Could the lines from the start of the data through the line with "mb.build('handle', M['white'], t)" be set down exactly, with no pictures among them?

+ + + + +

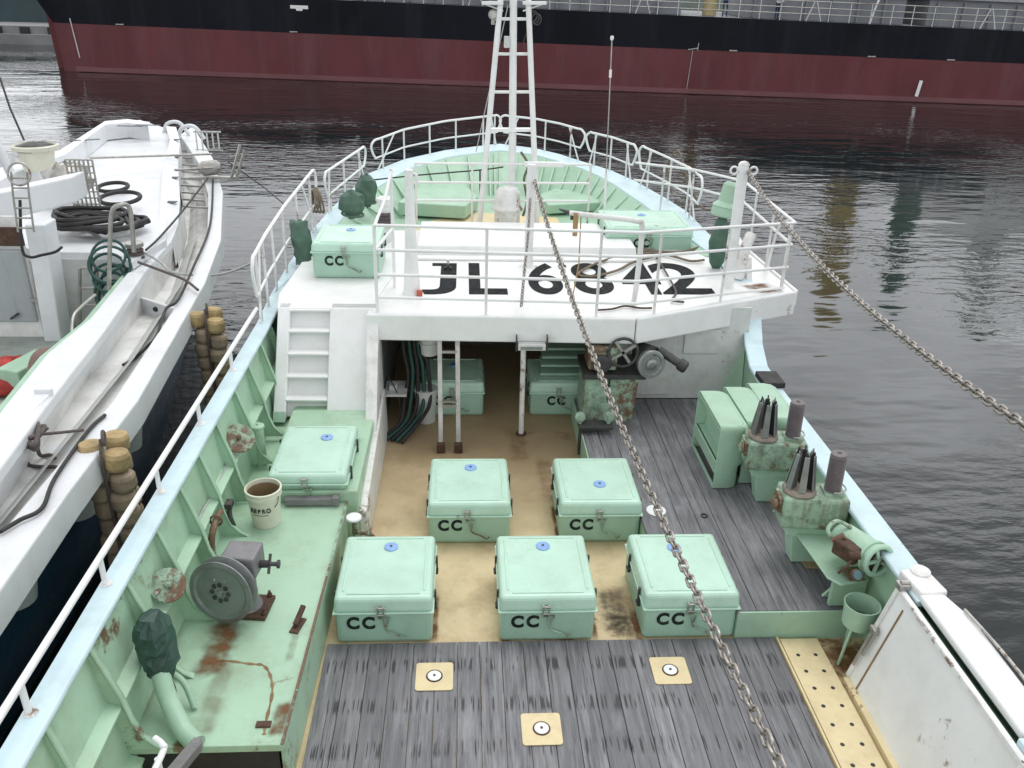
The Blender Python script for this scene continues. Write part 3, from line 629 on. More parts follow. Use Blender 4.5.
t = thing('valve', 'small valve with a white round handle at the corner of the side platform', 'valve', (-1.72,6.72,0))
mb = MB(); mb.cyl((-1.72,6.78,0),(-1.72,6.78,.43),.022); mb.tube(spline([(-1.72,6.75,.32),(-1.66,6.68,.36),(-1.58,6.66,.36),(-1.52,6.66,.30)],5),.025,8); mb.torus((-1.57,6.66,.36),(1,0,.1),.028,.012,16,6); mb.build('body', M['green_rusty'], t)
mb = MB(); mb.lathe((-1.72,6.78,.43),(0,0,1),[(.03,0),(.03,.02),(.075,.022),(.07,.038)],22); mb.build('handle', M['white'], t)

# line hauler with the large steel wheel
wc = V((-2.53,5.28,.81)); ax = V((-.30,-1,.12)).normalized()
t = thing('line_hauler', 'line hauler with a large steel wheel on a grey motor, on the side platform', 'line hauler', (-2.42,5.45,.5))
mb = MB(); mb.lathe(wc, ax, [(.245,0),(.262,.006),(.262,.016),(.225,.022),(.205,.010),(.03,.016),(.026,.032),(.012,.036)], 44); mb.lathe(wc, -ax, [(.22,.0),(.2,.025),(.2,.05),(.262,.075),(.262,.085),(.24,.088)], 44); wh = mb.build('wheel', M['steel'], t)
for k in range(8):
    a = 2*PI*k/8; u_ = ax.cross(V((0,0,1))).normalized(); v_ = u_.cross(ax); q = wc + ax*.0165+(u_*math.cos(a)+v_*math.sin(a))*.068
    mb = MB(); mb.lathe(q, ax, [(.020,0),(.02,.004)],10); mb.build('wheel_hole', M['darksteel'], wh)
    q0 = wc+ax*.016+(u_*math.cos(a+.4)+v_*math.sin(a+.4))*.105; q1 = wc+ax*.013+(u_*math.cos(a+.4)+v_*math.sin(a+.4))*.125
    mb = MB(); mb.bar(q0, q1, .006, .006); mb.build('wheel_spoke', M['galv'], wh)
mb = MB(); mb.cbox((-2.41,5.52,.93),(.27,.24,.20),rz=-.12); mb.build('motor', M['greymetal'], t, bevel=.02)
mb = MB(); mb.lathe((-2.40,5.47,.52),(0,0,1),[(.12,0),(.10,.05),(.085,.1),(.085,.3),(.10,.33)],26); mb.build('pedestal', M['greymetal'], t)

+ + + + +

### Solution to this task
The Blender Python script for this scene continues. Write part 3, from line 629 on. More parts follow. Use Blender 4.5.
t = thing('valve', 'small valve with a white round handle at the corner of the side platform', 'valve', (-1.72,6.72,0))
mb = MB(); mb.cyl((-1.72,6.78,0),(-1.72,6.78,.43),.022); mb.tube(spline([(-1.72,6.75,.32),(-1.66,6.68,.36),(-1.58,6.66,.36),(-1.52,6.66,.30)],5),.025,8); mb.torus((-1.57,6.66,.36),(1,0,.1),.028,.012,16,6); mb.build('body', M['green_rusty'], t)
mb = MB(); mb.lathe((-1.72,6.78,.43),(0,0,1),[(.03,0),(.03,.02),(.075,.022),(.07,.038)],22); mb.build('handle', M['white'], t)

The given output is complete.